The main argument for biofuel is that the CO2 released is CO2 that was stored in the source-crop not long ago, and is therefore circulating the CO2, rather than generating it. This is in contrast with CO2 from fossil fuels, which is CO2 that was taken from the atmosphere millions of years ago, and now added to the CO2 in the current atmosphere. This is what makes burning biofuel much better than burning fossil fuels. I would agree that the ideal is not to burn any kind of fuel, but for practical reasons there is bound to be a transition period, while systems that burn fuels are replaced with all-electric systems. For some purposes, it might be the case that fuel burning systems cannot be replaced, at all, or, at least, for a long time in the future.

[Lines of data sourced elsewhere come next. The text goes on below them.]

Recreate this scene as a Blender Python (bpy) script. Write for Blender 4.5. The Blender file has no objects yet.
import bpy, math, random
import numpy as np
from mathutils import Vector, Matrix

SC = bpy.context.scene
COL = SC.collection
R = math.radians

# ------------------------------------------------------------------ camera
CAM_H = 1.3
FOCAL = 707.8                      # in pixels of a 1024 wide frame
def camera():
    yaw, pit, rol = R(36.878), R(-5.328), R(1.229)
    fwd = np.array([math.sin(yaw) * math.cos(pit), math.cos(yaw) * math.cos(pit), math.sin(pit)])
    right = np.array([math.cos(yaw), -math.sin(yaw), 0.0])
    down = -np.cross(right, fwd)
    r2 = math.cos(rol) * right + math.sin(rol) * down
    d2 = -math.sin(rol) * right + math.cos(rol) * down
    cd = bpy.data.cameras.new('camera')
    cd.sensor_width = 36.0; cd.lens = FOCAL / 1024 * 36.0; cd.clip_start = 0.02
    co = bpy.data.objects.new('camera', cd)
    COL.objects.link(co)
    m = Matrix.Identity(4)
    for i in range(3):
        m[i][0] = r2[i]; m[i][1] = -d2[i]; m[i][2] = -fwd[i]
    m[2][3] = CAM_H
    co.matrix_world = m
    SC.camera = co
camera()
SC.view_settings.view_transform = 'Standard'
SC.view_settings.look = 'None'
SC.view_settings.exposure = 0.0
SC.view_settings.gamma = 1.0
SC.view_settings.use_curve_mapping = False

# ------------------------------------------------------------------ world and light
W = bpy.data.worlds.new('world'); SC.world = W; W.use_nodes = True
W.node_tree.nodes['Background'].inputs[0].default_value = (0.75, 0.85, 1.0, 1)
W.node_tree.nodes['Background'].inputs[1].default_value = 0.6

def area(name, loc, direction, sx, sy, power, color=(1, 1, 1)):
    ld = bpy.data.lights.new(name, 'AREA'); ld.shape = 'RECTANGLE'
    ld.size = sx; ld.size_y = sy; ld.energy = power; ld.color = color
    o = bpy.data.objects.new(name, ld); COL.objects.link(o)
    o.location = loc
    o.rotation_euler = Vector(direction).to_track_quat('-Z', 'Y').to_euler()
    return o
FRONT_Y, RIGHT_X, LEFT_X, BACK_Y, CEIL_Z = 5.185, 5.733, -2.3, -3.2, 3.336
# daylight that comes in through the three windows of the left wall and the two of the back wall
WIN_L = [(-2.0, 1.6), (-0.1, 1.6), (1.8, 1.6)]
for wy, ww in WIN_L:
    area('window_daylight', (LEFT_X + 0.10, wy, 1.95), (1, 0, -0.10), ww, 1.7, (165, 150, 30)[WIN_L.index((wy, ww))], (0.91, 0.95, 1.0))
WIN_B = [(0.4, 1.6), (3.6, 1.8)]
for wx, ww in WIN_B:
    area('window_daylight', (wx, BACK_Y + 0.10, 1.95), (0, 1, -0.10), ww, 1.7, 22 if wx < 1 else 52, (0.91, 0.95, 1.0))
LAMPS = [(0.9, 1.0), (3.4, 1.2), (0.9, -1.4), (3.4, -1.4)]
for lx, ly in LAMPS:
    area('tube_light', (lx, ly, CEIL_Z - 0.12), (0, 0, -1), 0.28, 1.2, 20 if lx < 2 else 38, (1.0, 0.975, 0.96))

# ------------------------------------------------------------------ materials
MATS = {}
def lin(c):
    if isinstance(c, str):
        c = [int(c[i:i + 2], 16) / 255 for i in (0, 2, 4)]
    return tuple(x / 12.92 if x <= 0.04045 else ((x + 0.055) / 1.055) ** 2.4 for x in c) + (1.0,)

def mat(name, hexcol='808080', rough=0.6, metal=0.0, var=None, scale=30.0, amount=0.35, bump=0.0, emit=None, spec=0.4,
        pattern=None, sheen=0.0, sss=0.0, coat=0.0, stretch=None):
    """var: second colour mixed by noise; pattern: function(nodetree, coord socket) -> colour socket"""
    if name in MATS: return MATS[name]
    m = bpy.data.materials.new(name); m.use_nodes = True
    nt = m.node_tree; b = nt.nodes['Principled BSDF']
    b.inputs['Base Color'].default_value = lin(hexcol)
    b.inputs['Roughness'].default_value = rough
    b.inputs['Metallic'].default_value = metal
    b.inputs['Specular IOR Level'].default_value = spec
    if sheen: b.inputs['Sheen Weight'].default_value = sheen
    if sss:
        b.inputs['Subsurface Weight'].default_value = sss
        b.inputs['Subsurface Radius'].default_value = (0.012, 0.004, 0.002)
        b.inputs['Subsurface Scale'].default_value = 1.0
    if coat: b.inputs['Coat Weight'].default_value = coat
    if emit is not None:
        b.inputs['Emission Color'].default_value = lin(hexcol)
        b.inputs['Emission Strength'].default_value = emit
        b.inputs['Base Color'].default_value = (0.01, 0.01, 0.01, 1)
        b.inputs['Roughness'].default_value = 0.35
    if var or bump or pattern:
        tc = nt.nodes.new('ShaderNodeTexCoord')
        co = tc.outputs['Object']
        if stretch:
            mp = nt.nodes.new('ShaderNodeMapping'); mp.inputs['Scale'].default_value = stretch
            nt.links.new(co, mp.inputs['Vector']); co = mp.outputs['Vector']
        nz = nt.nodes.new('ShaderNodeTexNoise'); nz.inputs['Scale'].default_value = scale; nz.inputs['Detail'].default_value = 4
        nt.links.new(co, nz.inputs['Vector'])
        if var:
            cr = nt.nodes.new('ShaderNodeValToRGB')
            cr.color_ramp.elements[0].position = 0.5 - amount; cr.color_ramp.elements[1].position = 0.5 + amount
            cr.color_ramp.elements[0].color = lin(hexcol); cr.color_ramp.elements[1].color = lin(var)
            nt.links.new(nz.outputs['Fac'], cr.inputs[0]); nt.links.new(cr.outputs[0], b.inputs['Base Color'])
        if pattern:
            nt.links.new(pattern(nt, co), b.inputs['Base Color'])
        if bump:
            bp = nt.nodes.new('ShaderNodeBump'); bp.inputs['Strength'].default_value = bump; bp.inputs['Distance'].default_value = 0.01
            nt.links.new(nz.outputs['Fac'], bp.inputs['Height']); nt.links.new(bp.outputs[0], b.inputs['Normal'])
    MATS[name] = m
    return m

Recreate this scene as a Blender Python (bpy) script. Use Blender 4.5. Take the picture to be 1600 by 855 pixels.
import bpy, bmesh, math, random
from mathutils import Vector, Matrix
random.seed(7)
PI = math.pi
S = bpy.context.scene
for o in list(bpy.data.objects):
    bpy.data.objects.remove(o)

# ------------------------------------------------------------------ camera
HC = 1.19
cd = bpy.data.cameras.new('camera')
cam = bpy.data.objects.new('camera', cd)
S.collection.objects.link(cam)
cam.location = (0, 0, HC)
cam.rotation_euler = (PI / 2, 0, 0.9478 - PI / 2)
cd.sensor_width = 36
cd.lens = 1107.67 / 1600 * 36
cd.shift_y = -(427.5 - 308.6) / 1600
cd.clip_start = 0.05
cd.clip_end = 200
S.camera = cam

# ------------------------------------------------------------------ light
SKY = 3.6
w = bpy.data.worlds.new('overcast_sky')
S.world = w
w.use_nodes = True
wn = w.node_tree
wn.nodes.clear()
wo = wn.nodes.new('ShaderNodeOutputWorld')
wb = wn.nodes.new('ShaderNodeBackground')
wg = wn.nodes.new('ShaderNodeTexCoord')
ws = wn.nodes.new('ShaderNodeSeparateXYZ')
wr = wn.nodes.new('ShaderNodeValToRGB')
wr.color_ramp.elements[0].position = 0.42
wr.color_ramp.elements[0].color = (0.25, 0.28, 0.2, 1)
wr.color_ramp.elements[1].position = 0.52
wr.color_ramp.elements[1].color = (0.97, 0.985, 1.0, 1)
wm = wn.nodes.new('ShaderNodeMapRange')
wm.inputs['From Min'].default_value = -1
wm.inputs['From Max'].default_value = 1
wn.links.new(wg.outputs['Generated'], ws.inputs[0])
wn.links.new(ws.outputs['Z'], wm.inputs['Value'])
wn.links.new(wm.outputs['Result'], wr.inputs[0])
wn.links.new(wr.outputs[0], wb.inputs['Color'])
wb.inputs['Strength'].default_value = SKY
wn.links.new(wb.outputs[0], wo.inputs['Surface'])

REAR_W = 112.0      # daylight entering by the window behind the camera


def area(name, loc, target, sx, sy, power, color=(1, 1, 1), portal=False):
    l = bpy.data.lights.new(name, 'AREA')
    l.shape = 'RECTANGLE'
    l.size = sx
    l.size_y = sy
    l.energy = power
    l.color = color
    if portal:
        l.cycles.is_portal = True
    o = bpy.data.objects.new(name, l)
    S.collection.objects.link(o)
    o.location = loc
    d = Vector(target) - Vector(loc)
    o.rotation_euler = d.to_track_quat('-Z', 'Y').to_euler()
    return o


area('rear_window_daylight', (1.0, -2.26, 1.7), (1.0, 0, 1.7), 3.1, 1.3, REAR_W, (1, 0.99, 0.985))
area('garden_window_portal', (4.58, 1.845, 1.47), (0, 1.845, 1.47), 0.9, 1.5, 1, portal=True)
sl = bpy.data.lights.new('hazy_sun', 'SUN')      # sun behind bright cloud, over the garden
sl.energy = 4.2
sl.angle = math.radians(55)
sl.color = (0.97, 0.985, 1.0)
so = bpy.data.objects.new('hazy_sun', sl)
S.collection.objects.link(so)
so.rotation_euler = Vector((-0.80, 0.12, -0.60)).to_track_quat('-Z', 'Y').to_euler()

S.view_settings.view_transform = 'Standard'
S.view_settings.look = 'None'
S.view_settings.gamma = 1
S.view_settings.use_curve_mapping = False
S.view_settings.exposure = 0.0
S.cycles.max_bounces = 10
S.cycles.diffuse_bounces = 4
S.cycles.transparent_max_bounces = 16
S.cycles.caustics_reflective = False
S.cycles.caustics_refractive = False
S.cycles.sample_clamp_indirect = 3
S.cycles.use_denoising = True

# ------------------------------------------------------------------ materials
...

As for the argument about biofuel source-crops replacing plantings that absorb CO2, that would only be the case where forests, for example, are cleared to grow biofuel source crops, which need not be the case. It can be a case of utilising existing, relatively unproductive land, that would not be prime agricultural land, and so, better utilising that land by using it for biofuel. It seems that most of the negative opinions about biofuels are just the sort of thing that might come from the fake-news pages of some pro-fossil-fuel propagandist, as they are that kind of half truth, where, though they could, in the worst-case scenario, be detrimental, there is no reason why that worst-case scenario should ever occur.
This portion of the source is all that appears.